4. Mineral Rights, Mines, and Quarries
The inclusion of “minerals in place,” “mines or quarries,” and “standing timber” means that transactions involving subsurface rights—such as oil, gas, and mineral leases or outright purchases—are also covered. Foreign entities or individuals from designated countries cannot acquire these interests, even if the surface land is not part of the transaction. This has significant implications for Texas’s energy and natural resources sectors, where foreign investment has historically played a role.
5. Water Rights and Groundwater
Texas law treats water rights and groundwater as real property interests. The new restrictions mean that foreign parties from designated countries cannot acquire rights to use, sell, or transfer water resources, which could impact agricultural, industrial, and municipal projects that depend on such rights.
6. Improvements and Leasehold Interests
The law covers not only land but also “improvements” (structures or fixtures attached to the land) and leasehold interests, with an exception for leases of less than one year. This means that long-term leases, most ground leases, build-to-suit arrangements, and transactions involving significant improvements (such as infrastructure or utilities) are subject to the same restrictions as outright purchases.
7. Ancillary and Indirect Transactions
Because the law applies to any “interest” in real property, it could also affect transactions where foreign parties acquire partial interests, such as joint ventures, partnerships, or indirect ownership through holding companies. Even if a foreign party is not an owner, if the entity is headquartered in a designated country, the transaction may be prohibited.
Practical Impact on Real Estate Practice
- Due Diligence: Real estate attorneys must now conduct enhanced due diligence to determine whether any party to a transaction is subject to the law’s restrictions, including tracing beneficial ownership and control.
- Transaction Structuring: Creative structuring to avoid direct acquisition (e.g., through layered entities or trusts) will not circumvent the law if control or ownership ultimately traces back to a prohibited party.

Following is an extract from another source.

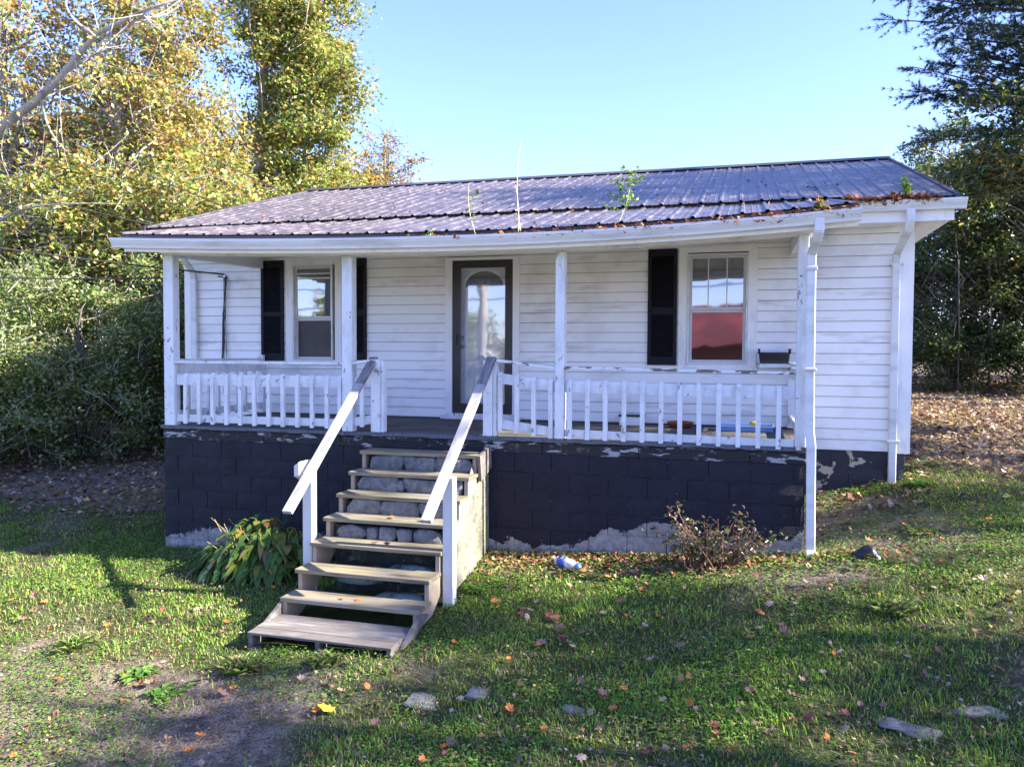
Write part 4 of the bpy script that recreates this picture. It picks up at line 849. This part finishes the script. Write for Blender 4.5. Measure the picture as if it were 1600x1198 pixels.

- Title and Closing: Title companies and closing agents must be vigilant in identifying prohibited parties to avoid facilitating unlawful transactions.
- Enforcement Risk: Transactions that inadvertently violate the restrictions may be subject to forced divestiture, civil penalties, and even criminal liability, making compliance a critical concern.
Exceptions and Exemptions
The law does not apply to:
- U.S. citizens or lawful permanent residents.
- Companies owned or controlled exclusively by U.S. citizens or lawful permanent residents.
- Leasehold interests of less than one year.
Enforcement Mechanisms and Penalties
The Texas Attorney General is empowered to investigate suspected violations, bring in rem actions against unlawfully acquired property, and seek the appointment of a receiver to divest the interest. Civil penalties can reach the greater of $250,000 or 50% of the market value of the property. Individuals who knowingly violate this new law may face state jail felony charges. The law also provides for forced divestiture, with sale proceeds (after satisfying liens and enforcement costs) remitted to the violator.
Interaction with Federal Law: CFIUS and Other Regulations
Texas real estate attorneys must be aware that this new state law operates alongside federal regulations, particularly those enforced by CFIUS. CFIUS reviews foreign investments in U.S. businesses and real estate for national security risks, with special attention to transactions involving critical infrastructure, technologies, or sensitive personal data. CFIUS also has authority over real estate transactions near military installations, ports, and other sensitive sites, and can require mitigation, divestment, or even unwind transactions.
Key points of intersection and divergence include:
- Scope of Review: CFIUS focuses on national security risks, especially regarding proximity to military installations and critical infrastructure. S.B. 17 is broader in some respects, applying to all real property and not just that near sensitive sites.
- Designated Countries: Both CFIUS and S.B. 17 target similar countries of concern, and the Texas governor has independent authority to expand the list of designated countries under the Texas law.
- Penalties and Enforcement: Both regimes provide for significant civil penalties and forced divestiture, but Texas adds potential criminal liability.
- Reporting and Notification: CFIUS has mandatory and voluntary filing requirements for certain transactions. S.B. 17 does not require pre-transaction notification, but empowers the Attorney General to investigate and act post-acquisition.
Practical Compliance Considerations for Foreign Investors and Their Advisors
- Due Diligence: It is now essential to conduct thorough due diligence on the ownership and control structure of any foreign party to a Texas real estate transaction. This includes tracing beneficial ownership and confirming country of domicile and citizenship.
- Transaction Structuring: Transactions involving foreign nationals or entities from designated countries must be carefully structured to avoid prohibited acquisitions. Even indirect ownership or control can trigger the law.
- Representations and Warranties: Consider including a representation and warranty by both parties requiring them to affirmatively state they are in compliance with S.B. 17.
- Coordination with Federal Filings: For transactions that may also fall under CFIUS jurisdiction, coordinate state and federal compliance efforts. A transaction cleared by CFIUS may still be prohibited under this new Texas law, and vice-versa.
- Disclosure and Recordkeeping: Maintain robust records to demonstrate compliance, especially in the event of an Attorney General investigation.
- Mitigation and Divestiture: Be prepared for the possibility of forced divestiture and the appointment of a receiver if a transaction is found to violate the act. Consider voluntary divestiture and/or seeking acquisition by a company exempt from this new law.
Further Rules and Regulations are Expected from the Texas Attorney General’s Office
The law requires the Texas Attorney General’s Office to issue rules to implement the restrictions that will likely provide additional detail on how the law will be enforced and interpreted.
Conclusion
S.B. 17 represents a major development in the regulation of foreign investment in U.S. real estate, adding a layer of state-level scrutiny and restriction that is independent of, but complementary to, federal CFIUS review. Texas real estate attorneys advising foreign clients must now integrate these new requirements into their compliance protocols, ensuring that all transactions are vetted for both federal and state law risks. Failure to do so could result in severe civil, criminal, and financial consequences, including forced divestiture and loss of investment. As the legal landscape continues to evolve, ongoing monitoring of both state and federal developments is essential for effective risk management in cross-border real estate transactions.